Now with property values no longer rising at meteoric rates, there will likely be some distress sales and situations where purchasers are trying to get out of agreements. “And we know from lawyer negligence statistics that in a market like this everybody’s got to take it much more carefully because everybody’s looking at deals with much more scrutiny. In a hot market you get it done and glitches get ignored. So it’s really a time for lawyers to be very prudent, very careful,” says Usher.

Residential real estate lawyers are worried, but don’t believe the roof is about to cave in on their profession. Certainly, house prices are falling. In Toronto, the average resale value fell by a stunning 15 per cent in October, compared to the year before. But even in a recession, people still need to buy and sell homes. The question is whether they will find the financing to close their deals.
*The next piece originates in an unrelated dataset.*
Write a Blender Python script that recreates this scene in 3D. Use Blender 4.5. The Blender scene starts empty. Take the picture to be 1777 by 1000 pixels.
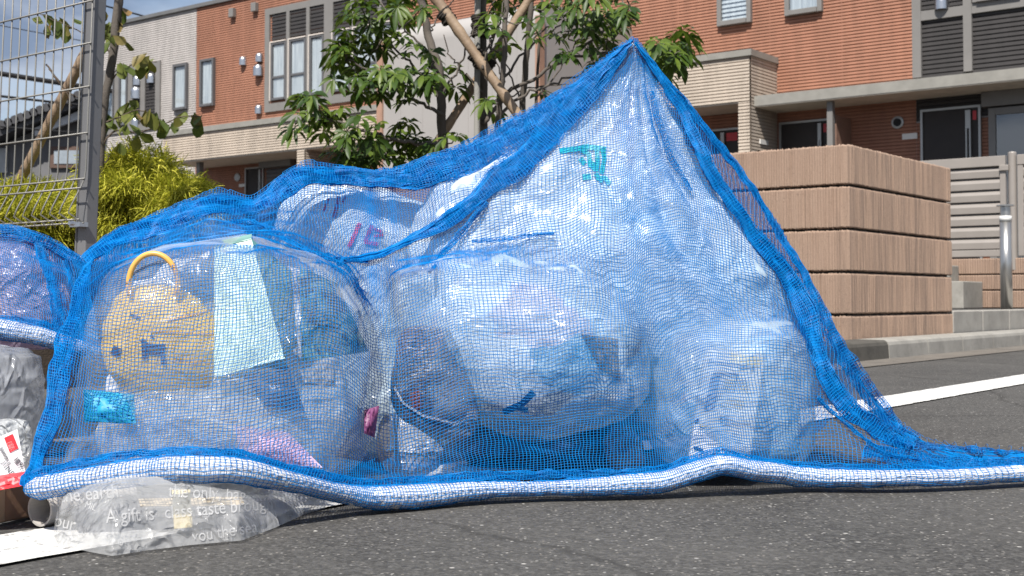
import bpy, bmesh, math, random
import numpy as np
from mathutils import Vector, Matrix, noise as mnoise
from mathutils.bvhtree import BVHTree
random.seed(7); RNG = np.random.default_rng(11)
D = bpy.data; SC = bpy.context.scene; COL = SC.collection
R = math.radians

# ------------------------------------------------------------------ camera
F_PX, W_PX, H_PX = 2222.0, 1777.0, 1000.0
CAM_Z, PITCH = 0.32, R(2.0)
HORIZON = 520.0
CY = HORIZON - F_PX * math.tan(PITCH)            # row of the optical axis
cam_d = D.cameras.new('camera'); cam = D.objects.new('camera', cam_d); COL.objects.link(cam)
cam_d.sensor_width = 36.0; cam_d.lens = 36.0 * F_PX / W_PX
cam_d.shift_y = -(H_PX / 2 - CY) / W_PX
cam_d.clip_start = 0.05; cam_d.clip_end = 3000
cam.location = (0, 0, CAM_Z); cam.rotation_euler = (R(90) + PITCH, 0, 0)
cam_d.dof.use_dof = True; cam_d.dof.focus_distance = 2.12; cam_d.dof.aperture_fstop = 16
SC.camera = cam

# ------------------------------------------------------------------ sky, sun, exposure
SUN = np.array([0.24, 0.70, -1.0]); SUN = SUN / np.linalg.norm(SUN)   # direction the light travels
world = D.worlds.new('World'); SC.world = world; world.use_nodes = True
nt = world.node_tree; nt.nodes.clear()
out = nt.nodes.new('ShaderNodeOutputWorld'); bg = nt.nodes.new('ShaderNodeBackground')
sky = nt.nodes.new('ShaderNodeTexSky'); sky.sky_type = 'NISHITA'; sky.sun_disc = False
sky.sun_elevation = math.asin(-SUN[2]); sky.sun_rotation = math.atan2(-SUN[0], -SUN[1])
sky.air_density = 1.0; sky.dust_density = 0.7; sky.ozone_density = 1.5
tc = nt.nodes.new('ShaderNodeTexCoord'); mp = nt.nodes.new('ShaderNodeMapping')
mp.inputs['Scale'].default_value = (1.6, 1.6, 5.0); mp.inputs['Location'].default_value = (0.35, 0.1, 0.2)
nz = nt.nodes.new('ShaderNodeTexNoise'); nz.inputs['Scale'].default_value = 2.4; nz.inputs['Detail'].default_value = 7
nz.inputs['Roughness'].default_value = 0.52
rp = nt.nodes.new('ShaderNodeValToRGB')
rp.color_ramp.elements[0].position = 0.26; rp.color_ramp.elements[0].color = (0, 0, 0, 1)
rp.color_ramp.elements[1].position = 0.48; rp.color_ramp.elements[1].color = (0.85, 0.85, 0.85, 1)
mx = nt.nodes.new('ShaderNodeMix'); mx.data_type = 'RGBA'
nz2 = nt.nodes.new('ShaderNodeTexNoise'); nz2.inputs['Scale'].default_value = 5.5; nz2.inputs['Detail'].default_value = 6
mxc = nt.nodes.new('ShaderNodeMix'); mxc.data_type = 'RGBA'; mxc.inputs[6].default_value = (1.6, 2.0, 2.9, 1); mxc.inputs[7].default_value = (4.0, 4.3, 5.0, 1)
rp2 = nt.nodes.new('ShaderNodeValToRGB'); rp2.color_ramp.elements[0].position = 0.36; rp2.color_ramp.elements[1].position = 0.56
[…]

And, even though credit is tight, banks are reluctant to stop lending money to homebuyers, since home loans are an important revenue generator for financial institutions. “I don’t think credit is going to dry up, but it’s definitely going to be tighter,” says Toronto lawyer Bob Aaron. “We’re looking at a softening of the real estate market across the board and it’s going to affect everybody in the industry, including lawyers. There could be a lot of belt tightening,” he says.

Nevertheless, Kathleen Waters, president and chief executive officer of the Toronto-based Lawyers Professional Indemnity Co., notes that real estate lawyers’ offices have become quite automated so they can do more with a smaller staff. This means there is little cost and lead time in ramping up or ramping down their activities when the market changes.

“Technology has helped the real estate bar be more resilient and better able to adapt to the fluctuations that are inevitable in real estate,” she says.